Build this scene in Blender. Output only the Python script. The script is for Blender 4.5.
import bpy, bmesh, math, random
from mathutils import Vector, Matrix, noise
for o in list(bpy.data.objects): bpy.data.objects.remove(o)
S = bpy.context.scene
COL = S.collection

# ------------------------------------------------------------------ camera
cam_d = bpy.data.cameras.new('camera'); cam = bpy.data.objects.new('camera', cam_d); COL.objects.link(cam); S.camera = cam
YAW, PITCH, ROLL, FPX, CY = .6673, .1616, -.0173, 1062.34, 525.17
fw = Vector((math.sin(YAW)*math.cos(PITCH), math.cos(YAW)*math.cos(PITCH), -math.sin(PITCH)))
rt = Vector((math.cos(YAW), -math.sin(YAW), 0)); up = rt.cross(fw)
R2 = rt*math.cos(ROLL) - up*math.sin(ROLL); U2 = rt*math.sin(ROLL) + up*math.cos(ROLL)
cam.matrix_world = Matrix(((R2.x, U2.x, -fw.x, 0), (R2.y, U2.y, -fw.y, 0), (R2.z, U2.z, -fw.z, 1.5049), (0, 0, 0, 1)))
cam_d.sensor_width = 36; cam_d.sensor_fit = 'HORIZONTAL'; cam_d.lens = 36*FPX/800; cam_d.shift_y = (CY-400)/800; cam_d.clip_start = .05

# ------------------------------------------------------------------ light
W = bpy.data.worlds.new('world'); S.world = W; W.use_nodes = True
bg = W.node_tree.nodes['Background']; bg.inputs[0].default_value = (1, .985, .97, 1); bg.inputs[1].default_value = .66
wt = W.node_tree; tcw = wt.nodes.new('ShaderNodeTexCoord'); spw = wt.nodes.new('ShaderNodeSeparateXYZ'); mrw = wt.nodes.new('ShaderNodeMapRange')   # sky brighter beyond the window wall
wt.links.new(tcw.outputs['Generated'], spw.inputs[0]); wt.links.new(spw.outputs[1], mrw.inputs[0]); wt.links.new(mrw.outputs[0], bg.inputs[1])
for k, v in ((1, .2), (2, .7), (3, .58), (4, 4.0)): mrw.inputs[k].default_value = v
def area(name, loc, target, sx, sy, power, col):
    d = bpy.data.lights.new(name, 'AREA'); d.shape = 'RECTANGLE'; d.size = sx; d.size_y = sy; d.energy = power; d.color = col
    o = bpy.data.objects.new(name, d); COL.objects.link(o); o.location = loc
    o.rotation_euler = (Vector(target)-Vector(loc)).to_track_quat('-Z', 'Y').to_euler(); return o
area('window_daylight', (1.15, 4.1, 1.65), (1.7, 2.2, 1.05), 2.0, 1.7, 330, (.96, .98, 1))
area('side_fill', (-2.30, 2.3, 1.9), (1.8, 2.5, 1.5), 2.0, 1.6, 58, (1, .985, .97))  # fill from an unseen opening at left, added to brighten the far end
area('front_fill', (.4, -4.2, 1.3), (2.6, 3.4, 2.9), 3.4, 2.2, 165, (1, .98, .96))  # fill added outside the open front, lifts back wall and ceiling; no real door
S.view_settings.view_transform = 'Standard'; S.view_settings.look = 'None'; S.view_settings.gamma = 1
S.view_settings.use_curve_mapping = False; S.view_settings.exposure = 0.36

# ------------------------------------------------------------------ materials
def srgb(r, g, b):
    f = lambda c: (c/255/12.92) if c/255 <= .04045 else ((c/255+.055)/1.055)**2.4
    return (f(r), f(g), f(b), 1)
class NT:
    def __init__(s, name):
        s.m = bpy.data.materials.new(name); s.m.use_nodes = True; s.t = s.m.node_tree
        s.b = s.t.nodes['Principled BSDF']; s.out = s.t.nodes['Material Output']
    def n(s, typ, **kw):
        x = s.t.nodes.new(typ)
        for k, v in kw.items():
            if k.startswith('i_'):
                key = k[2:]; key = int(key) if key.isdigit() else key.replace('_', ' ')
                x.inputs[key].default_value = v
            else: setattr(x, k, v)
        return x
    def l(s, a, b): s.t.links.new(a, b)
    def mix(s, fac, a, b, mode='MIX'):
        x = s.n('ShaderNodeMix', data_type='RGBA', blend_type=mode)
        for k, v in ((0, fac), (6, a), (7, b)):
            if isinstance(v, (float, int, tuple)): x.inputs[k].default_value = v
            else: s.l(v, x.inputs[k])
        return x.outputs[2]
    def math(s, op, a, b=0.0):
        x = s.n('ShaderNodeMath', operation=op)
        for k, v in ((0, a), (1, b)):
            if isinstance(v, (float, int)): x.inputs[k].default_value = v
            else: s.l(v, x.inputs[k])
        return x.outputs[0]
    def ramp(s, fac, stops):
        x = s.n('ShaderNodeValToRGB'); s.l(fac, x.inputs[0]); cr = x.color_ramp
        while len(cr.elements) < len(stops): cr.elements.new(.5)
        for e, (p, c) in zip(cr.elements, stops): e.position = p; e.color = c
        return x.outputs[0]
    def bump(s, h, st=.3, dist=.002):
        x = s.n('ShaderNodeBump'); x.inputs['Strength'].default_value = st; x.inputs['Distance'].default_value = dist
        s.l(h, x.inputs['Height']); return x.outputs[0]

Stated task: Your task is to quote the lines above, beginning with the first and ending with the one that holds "COL = S.collection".

The solution:
Build this scene in Blender. Output only the Python script. The script is for Blender 4.5.
import bpy, bmesh, math, random
from mathutils import Vector, Matrix, noise
for o in list(bpy.data.objects): bpy.data.objects.remove(o)
S = bpy.context.scene
COL = S.collection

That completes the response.